_REQUEST_. Leave out the pictures and retype only the lines from the opening line to the line that holds "relative to the eye", both ends included.

_DATASET SECTION_.

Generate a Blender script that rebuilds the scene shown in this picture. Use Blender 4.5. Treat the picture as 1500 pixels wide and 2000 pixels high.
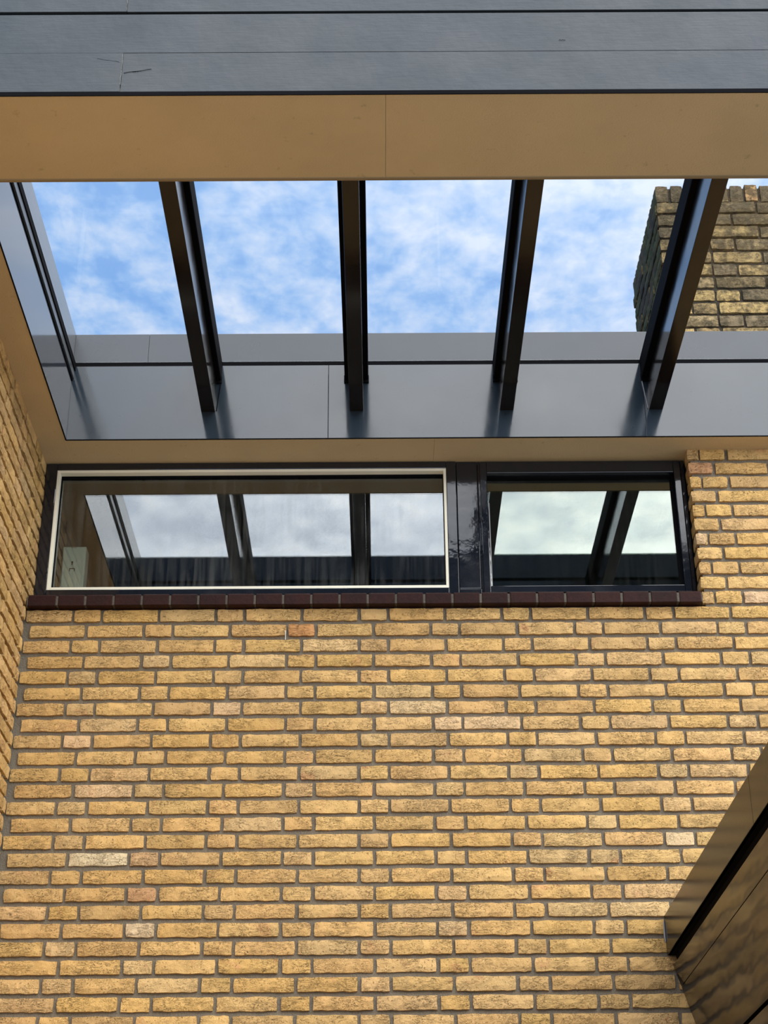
import bpy, math, random
from mathutils import Vector, Matrix
for o in list(bpy.data.objects): bpy.data.objects.remove(o)
S = bpy.context.scene
COL = S.collection
R_ = random.Random(7)
ZO = 1.6                        # eye height above the ground; heights below are given relative to the eye

# ------------------------------------------------------------------ camera
F, PITCH, YAW, ROLL = 3238.46, math.radians(27.836), math.radians(0.241), math.radians(-0.458)
fw = Vector((math.sin(YAW)*math.cos(PITCH), math.cos(YAW)*math.cos(PITCH), math.sin(PITCH)))
rt = fw.cross(Vector((0, 0, 1))).normalized(); up = rt.cross(fw)
r2 = rt*math.cos(ROLL)+up*math.sin(ROLL); u2 = -rt*math.sin(ROLL)+up*math.cos(ROLL)
cd = bpy.data.cameras.new('camera'); cam = bpy.data.objects.new('camera', cd); COL.objects.link(cam)
cd.sensor_fit = 'HORIZONTAL'; cd.sensor_width = 36; cd.lens = 36*F/1500
CAMP = Vector((1.3692, -5.8886, ZO))
m = Matrix((r2, u2, -fw)).transposed().to_4x4(); m.translation = CAMP
cam.matrix_world = m; S.camera = cam
cd.clip_end = 500
def project(x, y, z):
    d = Vector((x, y, z+ZO))-CAMP; w = d.dot(fw)
    return 750+F*d.dot(r2)/w, 1000-F*d.dot(u2)/w

# ------------------------------------------------------------------ world: thin bright cloud over blue, veiled sun behind the viewer
SKY_GLOW = 5.4
W = bpy.data.worlds.new('sky'); S.world = W; W.use_nodes = True
N = W.node_tree.nodes; L = W.node_tree.links; N.clear()
def nn(t, **k):
    n = N.new(t)
    for a, b in k.items(): setattr(n, a, b)
    return n
def wm(op, a, b=None, c=None, clamp=False):
    n = nn('ShaderNodeMath', operation=op, use_clamp=clamp)
    for i, v in enumerate((a, b, c)):
        if v is None: continue
        if hasattr(v, 'links'): L.new(v, n.inputs[i])
        else: n.inputs[i].default_value = v
    return n.outputs[0]
tc = nn('ShaderNodeTexCoord'); sx = nn('ShaderNodeSeparateXYZ'); L.new(tc.outputs['Generated'], sx.inputs[0])
zz = wm('MAXIMUM', sx.outputs[2], 0.06)
px_ = wm('DIVIDE', sx.outputs[0], zz); py_ = wm('DIVIDE', sx.outputs[1], zz)
cb = nn('ShaderNodeCombineXYZ'); L.new(px_, cb.inputs[0]); L.new(py_, cb.inputs[1])
def wnoise(scale, det, rough, off, dist=0.0, ysc=1.0):
    mp = nn('ShaderNodeMapping'); L.new(cb.outputs[0], mp.inputs[0]); mp.inputs['Location'].default_value = (off, off*.7, 0)
    mp.inputs['Scale'].default_value = (1, ysc, 1)
    n = nn('ShaderNodeTexNoise'); L.new(mp.outputs[0], n.inputs['Vector'])
    n.inputs['Scale'].default_value = scale; n.inputs['Detail'].default_value = det
    n.inputs['Roughness'].default_value = rough; n.inputs['Distortion'].default_value = dist
    return n.outputs[0]
n1 = wnoise(17.0, 5, .55, 3.1, .2, .8); n2 = wnoise(44.0, 4, .55, 9.4, .2, .8); n3 = wnoise(3.2, 2, .5, 5.2)
tot = wm('ADD', wm('ADD', wm('MULTIPLY', n1, .62), wm('MULTIPLY', n2, .26)), wm('MULTIPLY', n3, .35))
tot = wm('ADD', tot, wm('MULTIPLY', px_, .13))       # the veil thickens towards the right
cr = nn('ShaderNodeValToRGB'); L.new(tot, cr.inputs[0])
e = cr.color_ramp.elements
e[0].position = .50; e[0].color = (.16, .38, .80, 1)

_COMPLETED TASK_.
Generate a Blender script that rebuilds the scene shown in this picture. Use Blender 4.5. Treat the picture as 1500 pixels wide and 2000 pixels high.
import bpy, math, random
from mathutils import Vector, Matrix
for o in list(bpy.data.objects): bpy.data.objects.remove(o)
S = bpy.context.scene
COL = S.collection
R_ = random.Random(7)
ZO = 1.6                        # eye height above the ground; heights below are given relative to the eye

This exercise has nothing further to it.